Will Donald Trump Drop Out If He's Losing? Just Because The GOP May Want It Doesn't Mean It Would Happen

If you don't like your reality, make it up! That seems to be the convenient motto of the Republican presidential nominee whose "nothing to see here" attitude in the midst of his 10-car-pile-up of a campaign is confounding many. But what happens if the truth catches up with him and looks him in the eye: Will Donald Trump drop out if he's losing?

If Trump were to make a decision to drop out of the presidential race because he was losing, he would first have to acknowledge that he's losing. On Thursday, two polls came out that should be making Trump's presidential odds depressingly clear: A WBUR/MassInc poll shows Trump losing New Hampshire to Clinton by a whopping 15 points, and a Franklin & Marshall College poll in Pennsylvania shows him losing the critical swing state by 13 points. Ouch. However, based on his Twitter account, Trump thinks things are A-OK. A day before these polls came out, the GOP presidential Trump insisted in a tweet, "There is great unity in my campaign, perhaps greater than ever before," to which celebrity model Chrissy Teigen brilliantly replied with only the headline of a CNBC report, "Ally of Trump Staffer Paul Manafort: The Staff Is 'Suicidal,' He's Mailing It In."

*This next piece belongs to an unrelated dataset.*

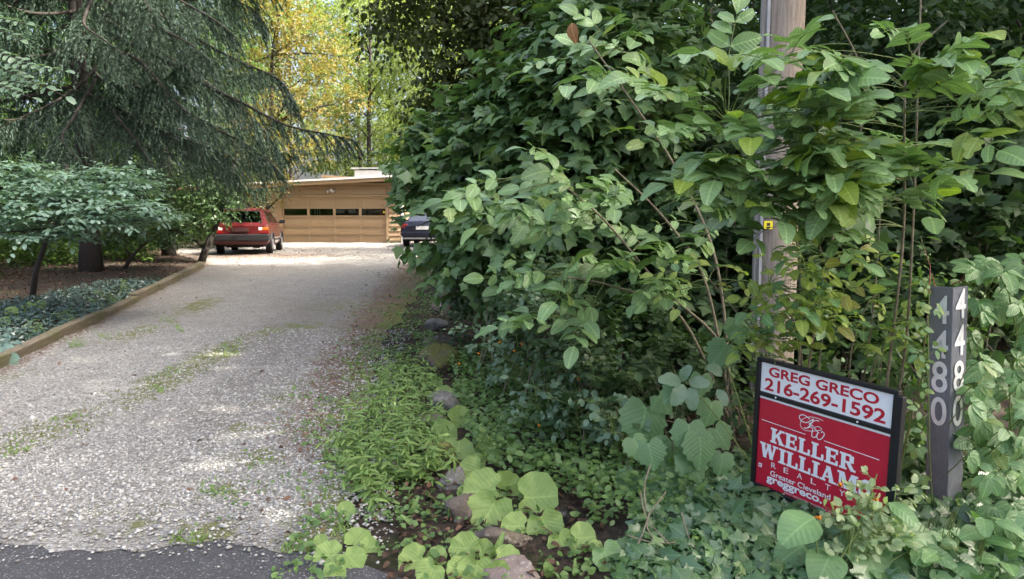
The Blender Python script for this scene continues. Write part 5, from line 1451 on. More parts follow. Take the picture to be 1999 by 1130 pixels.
# ------------------------------------------------------------------ right-hand mass: sycamore maple, vine-hung dark tree
rm = np.random.default_rng(60)
q = np.array((1.4, 9.0, float(H(1.4, 9.0))))
tree_from('vine_hung_tree', 'dark olive-leaved tree with hanging twigs behind the broad maple foliage at top centre', q+np.array((0, 4.0, 0)), None, M['dark_olive'], HEX, 15000, 0.11, 61, M['bark_dark'],
          [q+np.array((0, 4.0, 0)), q+np.array((.0, 4.0, 2)), q+np.array((-.2, 4, 4)), q+np.array((-.4, 4, 7)), q+np.array((-.4, 4, 10))], 0.18, 7, 0.45, 0.75, 0.25,
          blobs=[B(960, 60, 12.5, 1.0, .9, .8), B(870, 40, 12.5, .7, .8, .7), B(1030, 20, 12, .9, .9, .8), B(900, 130, 12.2, .6, .7, .6), B(980, 150, 12, .7, .7, .6), B(840, -40, 13, 1.0, 1, .7), B(930, -60, 12.5, 1.2, 1, .8), B(1060, 90, 11.5, .7, .8, .7), B(860, 195, 12.5, .5, .6, .5), B(910, 215, 12.2, .6, .6, .45), B(780, 10, 13.5, .7, .8, .45), B(1120, -40, 11.8, 1.1, 1, .9), B(760, 60, 13.8, .4, .6, .25), B(1060, 200, 11.2, .8, .7, .7), B(1200, 60, 11.5, 1.1, .9, .9), B(840, 250, 12.6, .4, .5, .3)])
q = np.array((0.55, 8.0, float(H(0.55, 8.0))))
tree_from('maple_tree', 'broad green sycamore-leaved maple overhanging the rocks and hiding the right of the garage', q, None, M['maple'], MAPLES, 15000, 0.128, 62, M['bark_grey'],
          [q, q+(0.05, 0, .8), q+(.15, 0, 1.6), q+(.2, 0, 2.6), q+(.3, 0, 3.4)], 0.09, 7, 0.34, 0.42, 0.45, face=0.45, jit=0.33,
          blobs=[B(830, 345, 8.4, .42, .6, .32), B(880, 300, 8.2, .5, .6, .32), B(930, 255, 8, .5, .6, .3), B(900, 380, 7.8, .6, .6, .42), B(860, 425, 8.0, .42, .5, .30), B(960, 330, 7.6, .6, .6, .45), B(1000, 240, 7.6, .55, .6, .4), B(1050, 170, 7.4, .5, .6, .4), B(1100, 110, 7.2, .5, .6, .4), B(1160, 60, 7, .55, .6, .4), B(930, 450, 7.4, .45, .5, .35), B(1010, 420, 7.2, .5, .5, .4), B(985, 500, 7.2, .4, .5, .30), B(1070, 290, 7, .5, .5, .45), B(1130, 200, 6.9, .5, .5, .4), B(1220, 20, 6.8, .5, .5, .4), B(1180, 140, 6.7, .45, .5, .35), B(1220, 230, 6.7, .4, .5, .35), B(1250, 110, 6.6, .4, .5, .35), B(1160, 320, 6.8, .45, .5, .4), B(920, 520, 7.6, .25, .4, .15), B(1280, 330, 6.8, .4, .5, .4), B(790, 372, 8.6, .12, .3, .08), B(840, 455, 8, .2, .3, .14), B(1100, 480, 7.0, .5, .5, .35), B(1080, 380, 6.9, .45, .5, .4)],
          maxn=300, near_t=[MAPLE], near_m=M['maple_near'])

# trees added, their crowns out of view, to shade drive, foreground and left side
def canopy(label, x, y, blobs, seed, n, Ht=14):
    q = gz_(x, y)
    tree_from('added_shade_tree', label, q, None, M['wood_mid'], SIMPLE, n, 0.27, seed, M['bark_dark'], [q, q+(0.1, 0, 3), q+(.0, .1, 6), q+(-.2, .1, 9), q+(-.3, 0, Ht-1)], 0.22, 7, 0.6, 0.3, 0.2, blobs=blobs, keep=False)
def gz_(x, y): return np.array((x, y, float(H(x, y))))
def ring(cx, cy, z0, z1, R, n, br, r):
    out = []
    for i in range(n):
        f = (i+0.5)/n; a = i*2.4; rr = R*math.sqrt(max(0.1, 1-(2*f-1)**2))*r.uniform(.45, .9)
        out.append((cx+rr*cos(a), cy+rr*sin(a), z0+(z1-z0)*f, br, br, br*0.7))
    return out
rt = np.random.default_rng(205)
for i, (x, y, z0, z1, R, lab) in enumerate([(-12.5, 17.0, 11, 16, 4.6, 'tall tree added to cast shade, its bare trunk between the two left spruces'), (-9.5, 10.5, 10, 16, 3.6, 'tall tree added to cast shade at the left edge behind the dark bed cover'), (-12.0, 25.0, 11, 17, 4.4, 'tall tree added to cast shade, rising behind the red car beside the yellow maple'), (9.0, -1.5, 7, 20, 4.2, 'unseen tall tree added to cast shade beside the road to the right of the camera'), (8.5, 5.5, 8, 20, 4.4, 'tall tree added to cast shade high above the bushes at the right edge'), (10.5, 9.5, 8, 21, 4.2, 'tall tree deep in the woods behind the utility pole, added to cast shade'), (7.0, 10.5, 9, 19, 3.4, 'tall tree in the woods between the maple and the utility pole, added to cast shade')]):
    canopy(lab, x, y, ring(x, y, z0, z1, R, 13, 2.3, rt), 210+i, 26000, z1)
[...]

Despite the overwhelming evidence that there seems to be a some discord within not just his campaign, but his entire party, Trump remains, at least publicly, in denial.

It suffices to say that the entire year-and-change-long ride has been pretty bumpy, but especially recently, the tides have not turned in the candidate's favor. The Trump campaign has caught fire in the past week alone when he tripled-down on disparaging remarks against the Khans, a Cold Star family and refused to endorse leading Republicans John McCain and Paul Ryan in their respective primary races. Throughout much of his campaign, he's avoided the high road, even alluding to the size of his penis at an official Republican debate.

So what will Trump do? The candidate is anything but predictable. Some think he might do anything to avoid being a "loser," since's he's insisted time and again he's not a "loser" — while concluding that pretty much everyone else is. Trump will, ultimately, have the final say on whether he drops out in the face of terrible polling numbers, but there are reports that Republican leaders may try to dump Trump. ABC News' Jonathan Karl reported that "senior party officials are so frustrated ... they are exploring how to replace him [Trump] on the ballot if he drops out." But of course, the nominee would have to withdraw on his own first — and there's no sign he wants to stop the Trump train yet.